Without the pictures, extract every line from the start of the material to the line containing "from mathutils import Vector, Matrix", both ends included.
****
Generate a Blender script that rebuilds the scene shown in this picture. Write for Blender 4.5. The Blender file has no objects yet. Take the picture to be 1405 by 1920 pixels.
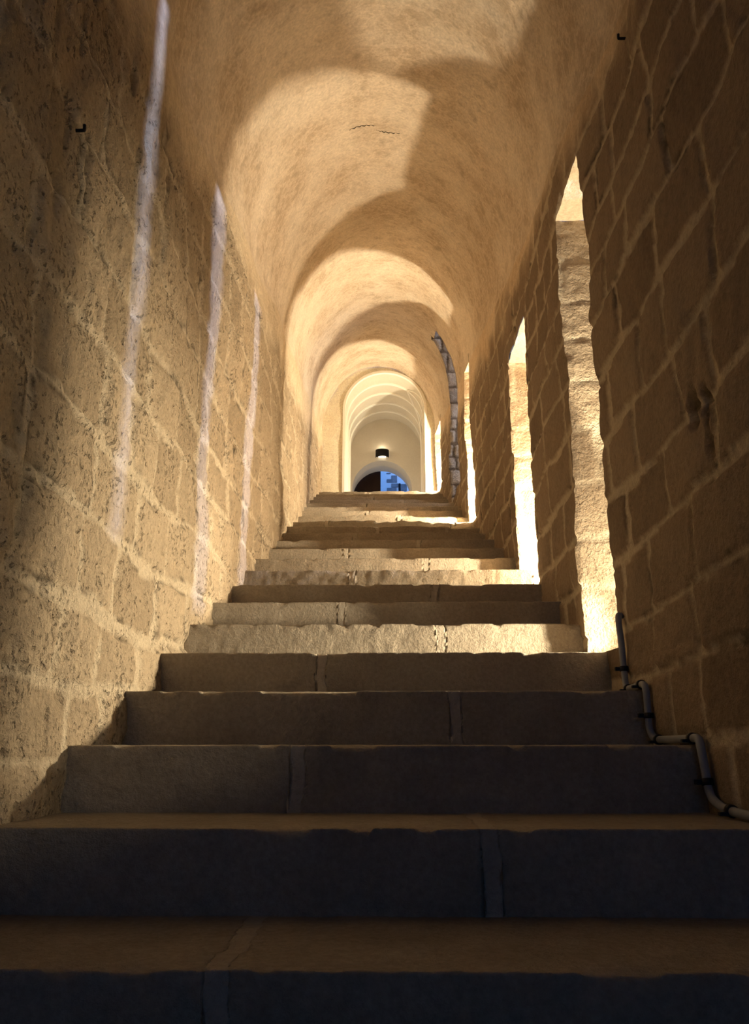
import bpy, bmesh, math, random
import numpy as np
from mathutils import Vector, Matrix

scn = bpy.context.scene
C = scn.collection

# ------------------------------------------------------------------ camera
YAW, PITCH = 0.020765, math.radians(16.0756)
cam_d = bpy.data.cameras.new('camera'); cam = bpy.data.objects.new('camera', cam_d); C.objects.link(cam)
cam_d.sensor_fit = 'HORIZONTAL'; cam_d.sensor_width = 36.0
cam_d.lens = 36.0 * 1534.75 / 1405.0
cam_d.clip_start = 0.02
cam.location = (0, 0, 0)
cam.rotation_euler = (math.pi / 2 + PITCH, 0, YAW)
scn.camera = cam

# ------------------------------------------------------------------ world, exposure
scn.view_settings.view_transform = 'Standard'
scn.view_settings.look = 'None'
scn.view_settings.exposure = 0.15
scn.view_settings.gamma = 1.0
world = bpy.data.worlds.new('dusk_sky'); scn.world = world; world.use_nodes = True
bg = world.node_tree.nodes['Background']
bg.inputs[0].default_value = (0.10, 0.36, 0.95, 1); bg.inputs[1].default_value = 0.72

# ------------------------------------------------------------------ lights
WARM = (1.0, 0.84, 0.58)
def light(name, kind, loc, energy, color, **kw):
    d = bpy.data.lights.new(name, kind); d.energy = energy; d.color = color
    for k, v in kw.items(): setattr(d, k, v)
    o = bpy.data.objects.new(name, d); C.objects.link(o); o.location = loc
    return o
def aim(o, target):
    o.rotation_euler = (Vector(target) - o.location).to_track_quat('-Z', 'Y').to_euler()

# warm lamps standing on the window sills, plus two added fill spots
l = light('sill_lamp', 'SPOT', (1.12, 3.02, 0.46), 200, WARM, shadow_soft_size=0.03, spot_size=math.radians(60), spot_blend=0.22)
aim(l, (1.42, 3.0, 3.60))
l = light('sill_lamp', 'SPOT', (1.18, 3.05, 0.44), 290, WARM, shadow_soft_size=0.03, spot_size=math.radians(88), spot_blend=1.0)
aim(l, (-0.83, 2.9, 0.42))
l = light('sill_lamp', 'SPOT', (1.16, 2.93, 0.48), 44, WARM, shadow_soft_size=0.03, spot_size=math.radians(125), spot_blend=1.0)  # extra spot added to brighten the far jamb
aim(l, (1.02, 3.27, 0.95))
l = light('sill_lamp', 'SPOT', (1.20, 0.95, 0.48), 24, WARM, shadow_soft_size=0.03, spot_size=math.radians(84), spot_blend=1.0)  # unseen low spot added to brighten the near end of the left wall
aim(l, (-0.83, 1.55, 0.30))
l = light('sill_lamp', 'POINT', (1.28, 4.43, 1.03), 230, WARM, shadow_soft_size=0.03)
l = light('sill_lamp', 'POINT', (1.04, 7.02, 2.12), 280, WARM, shadow_soft_size=0.025)
l = light('sill_lamp', 'POINT', (0.92, 10.02, 3.40), 175, WARM, shadow_soft_size=0.025)
# unseen cold spots added outdoors, each drawing one wall streak through its slit
BLUE = (0.50, 0.62, 1.0)
for (sx, sy), tgt, e in (((1.50, 0.72), 2.35, 2300), ((1.50, 2.89), 3.44, 1500), ((1.50, 4.47), 4.47, 1500)):
    k = (sy - tgt) / (sx + 0.826)
    x = 5.0
    y = sy + k * (x - sx)
    l = light('slit_streak_light', 'SPOT', (x, y, 1.0 if tgt < 3 else 1.6), e, BLUE, shadow_soft_size=0.06, spot_size=math.radians(38), spot_blend=0.1)
    aim(l, (-0.826, tgt, 1.7))
# daylight in the tall opening and the yard; hidden fill added in the passage
l = light('opening_daylight', 'AREA', (1.75, 8.05, 4.1), 26, (1.0, 0.92, 0.86), shape='RECTANGLE', size=0.5, size_y=1.6)
aim(l, (0.5, 9.1, 3.6))
l = light('passage_fill', 'AREA', (-0.10, 11.55, 2.75), 7, (1.0, 0.86, 0.66), shape='RECTANGLE', size=0.6, size_y=0.9)
aim(l, (-0.10, 11.55, 5.0))
l = light('yard_daylight', 'AREA', (0.6, 13.2, 5.4), 10, (0.30, 0.50, 1.0), shape='RECTANGLE', size=1.0, size_y=0.6)
aim(l, (0.2, 14.6, 4.2))

# ------------------------------------------------------------------ geometry constants
XL, XR = -0.826, 0.774
XC, R, H = (XL + XR) / 2, (XR - XL) / 2, 1.0
Z0, Y0, RISE, TREAD = -0.3147, 1.3377, 0.1605, 0.402
YF = 10.7                                                   # far cross wall
def bend(y): return -0.024 * np.maximum(0, np.asarray(y, float) - 5)
def spring(y): return 1.9 + 0.22 * np.asarray(y, float)
def nose(y): return Z0 + (np.asarray(y, float) - Y0) / TREAD * RISE

# ------------------------------------------------------------------ noise
def _hash(ix, iy, iz, seed):
    n = (ix.astype(np.int64) * 374761393 + iy.astype(np.int64) * 668265263 + iz.astype(np.int64) * 2147483647 + seed * 1274126177) & 0xffffffff
    n = ((n ^ (n >> 13)) * 1274126177) & 0xffffffff
    n = ((n ^ (n >> 16)) * 2246822519) & 0xffffffff
    n = n ^ (n >> 15)
    return (n & 0xffffff) / float(0xffffff) * 2 - 1
def noise(x, y, z, seed=0):
    x, y, z = np.broadcast_arrays(np.asarray(x, float), np.asarray(y, float), np.asarray(z, float))
    ix, iy, iz = np.floor(x), np.floor(y), np.floor(z)
    fx, fy, fz = x - ix, y - iy, z - iz
    s = lambda t: t * t * t * (t * (t * 6 - 15) + 10)
    fx, fy, fz = s(fx), s(fy), s(fz)
    r = 0
    for dx in (0, 1):
        for dy in (0, 1):
            for dz in (0, 1):
                w = (fx if dx else 1 - fx) * (fy if dy else 1 - fy) * (fz if dz else 1 - fz)
                r = r + w * _hash(ix + dx, iy + dy, iz + dz, seed)
    return r
def fbm(x, y, z, f=1.0, o=4, seed=0):
    r, a = 0, 1.0
    for k in range(o):
        r = r + a * noise(np.asarray(x) * f + 17.3 * k, np.asarray(y) * f, np.asarray(z) * f, seed + k); f *= 2.03; a *= 0.5
    return r

def smooth(t): t = np.clip(t, 0, 1); return t * t * (3 - 2 * t)

# ------------------------------------------------------------------ ashlar layout
class Ashlar:
    def __init__(self, seed, rows, lo, hi, s0=-4.0, s1=13.0):
        rng = random.Random(seed)
        self.rows = np.array(rows); self.edges = []; self.seed = seed
        for _ in range(len(rows) + 1):
            e = [s0 + rng.uniform(0, .4)]
            while e[-1] < s1: e.append(e[-1] + rng.uniform(lo, hi))
            self.edges.append(e)
        m = max(len(e) for e in self.edges)
        self.E = np.array([e + [99.0 + i for i in range(m - len(e))] for e in self.edges])
    def __call__(self, s, z, width=0.012, wob=0.018):
        s = np.asarray(s, float); z = np.asarray(z, float)
        sw = s + wob * fbm(s, 0 * s, z, 2.6, 3, self.seed); zw = z + wob * 1.15 * fbm(s, 5 + 0 * s, z, 1.9, 3, self.seed + 9)
        r = np.searchsorted(self.rows, zw)
        lo = self.rows[np.clip(r - 1, 0, len(self.rows) - 1)]; hi = self.rows[np.clip(r, 0, len(self.rows) - 1)]
        dz = np.minimum(np.abs(zw - lo), np.abs(hi - zw))
        E = self.E[r]
        k = (E <= sw[..., None]).sum(-1)
        k = np.clip(k, 1, E.shape[1] - 1)
        a = np.take_along_axis(E, (k - 1)[..., None], -1)[..., 0]; b = np.take_along_axis(E, k[..., None], -1)[..., 0]
        ds = np.minimum(sw - a, b - sw)
        d = np.minimum(dz, ds)
        c = 0.03                                             # rounded stone corners
        d = np.where((dz < c) & (ds < c), c - np.hypot(c - dz, c - ds), d)
        w = width * (1.0 + 0.9 * noise(s * 3.1, 2.0, z * 3.1, self.seed + 4)) + 0.004
        tint = _hash(r, k, r * 0 + 3, self.seed)
        d = d + 0.004 * fbm(s, 1.0, z, 30, 2, self.seed + 3)
        return d - w, tint                                   # >0 stone, <0 mortar

def rows_from(base, top, fixed, seed):
    rng = random.Random(seed); a = [fixed[0]]
    while a[0] > base: a.insert(0, a[0] - rng.uniform(.17, .24))
    a += list(fixed[1:])
    while a[-1] < top: a.append(a[-1] + rng.uniform(.17, .25))
    return a
FIX = [.40, .624, .835, 1.065, 1.304, 1.527, 1.732, 1.916, 2.128, 2.345]
A_R = Ashlar(5, rows_from(-1.2, 6.0, FIX, 3), .20, .46)
A_L = Ashlar(23, rows_from(-1.2, 6.0, [.16, .36, .60, .84, 1.10, 1.33, 1.60, 1.83, 2.10, 2.36], 8), .20, .50)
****
Solution to this exercise
Generate a Blender script that rebuilds the scene shown in this picture. Write for Blender 4.5. The Blender file has no objects yet. Take the picture to be 1405 by 1920 pixels.
import bpy, bmesh, math, random
import numpy as np
from mathutils import Vector, Matrix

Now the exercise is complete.